I went to Cheonggyecheon stream and sat there by myself whilst a sea of Korean couples bathed in romantic soft light and stole kisses to slow indie rock all around me.
I felt alien.
I felt like I was staring in on some other planet through a magic window. A crappy magic window though, a blurry, smudged, crappy magic window.
I decided to take the subway before it closed and go to Hongdae. Not to club though, I had had enough of that in Itaewon.
I wanted to be what I felt inside. I felt lost and needed to be lost.
I emerged from the station to find street artists being street artists and hawkers selling clothes on the pavement.
Gangs of pretty girls and sharply dressed Korean men floated around like bubbles stuck together in a bathtub.
A woman in a red dress stared at me as I smoked outside the station. Between drags on my cigarette I tried decoding her face, it was strong and focused with a hint of coldness and detachment.
Had she been stood up?
Was she searching for a night of romance and sweat and animal noises?
Was she suicidal?
She continued staring until the flame reached the filter.
I went from one street to another.
I thought about sitting in a cafe all night. I found one and bought a coffee and then was told that it shut soon, found another and bought another but inside there were mostly couples and I began feeling even more alienated.
There was nowhere to go but the streets.
I knew in my head what I was doing was cool…
‘Who flies from Mexico City to Korea on a whim!’
‘Who else takes the kinds of risks I do!’
‘I’m travelling the world while I’m young and living the fucking dream!’
That voice in my head would keep my confidence up. I knew I would look back fondly on the times I had had in Seoul eventually.

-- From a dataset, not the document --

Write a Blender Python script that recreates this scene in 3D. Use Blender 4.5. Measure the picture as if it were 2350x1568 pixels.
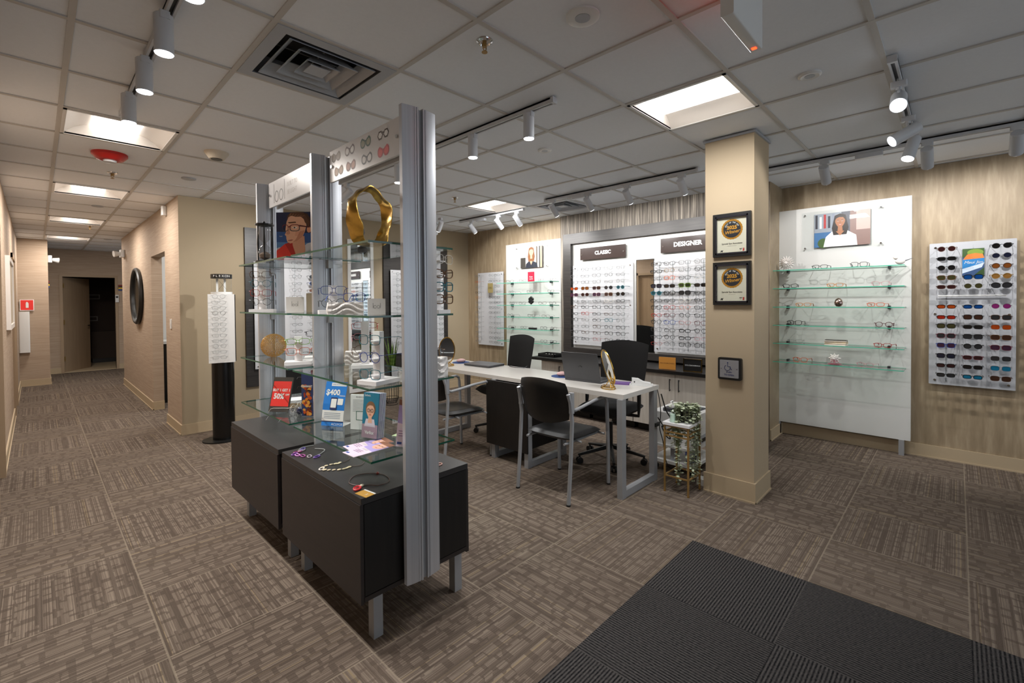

My family still didn’t know where I was. All the people I met on the road and loved and left didn’t know either. The value in that freedom, my free and mad youth kept my chin up whenever it dropped.
Alone in the dark alleys, strange thoughts of the past and the future began to haunt me.
These strange thoughts kept haunting me until the morning.
It was a weird night.
The sun began to rise, the drunken young Koreans began to consider sleep, the elderly were emerging for their morning routine and I was sitting on someone’s garden wall feeling exhausted.
I looked at my phone and decided to head back to my apartment. I was leaving that night after all. I needed to pack and find out how to get to Busan, which boat to take and start seriously thinking about how to spend my time in Japan.
Back in my room I got some sleep. When I woke up it was already dark outside.
I opened the window and filled my lungs up with the night air.
“Alright, this is it then.” I said to the tiled rooftops.
I smoked the remainder of my pack and a wave of excitement hit me.
“TIME FOR JAPAN!”
I quickly threw my clothes and laptop in my bag, stuffed a plastic bag full of coins and the clothes I could no longer fit in my backpack, threw it in Red Highlight’s room and then left Seoul for Busan.
It took the entire night and a good chunk of the next morning to reach Busan. I got on the wrong train. I bought a ticket at the station for the high-speed train but jumped on the slowest possible machine instead.
I spent the night between the cars, sitting on the doorstep. Despite the original annoyance, I came to like the problem.
Pretty girls, greasy middle-aged men and elderly joyriders left at their respective small towns. I sat there on my train doorstep vibrating, untroubled, serene.
I left the train with a numb arse and slight headache. I walked across from the station to a large hotel and booked a room.
After a night in the hotel overlooking Busan Station and a quick wander around I boarded an overnight ferry to Fukuoka.
The skyline of Busan faded into the distance as the ferry pulled away for the journey across the Korea Strait. I stood on the deck and said my goodbyes. I knew Japan would offer its own excitement and adventure but I bought a return ticket just in case.
I returned inside the ferry, headed to my dorm room and went straight for my tatami bed, falling fast asleep as the soft sounds of Japanese baseball played on a small TV on the wall.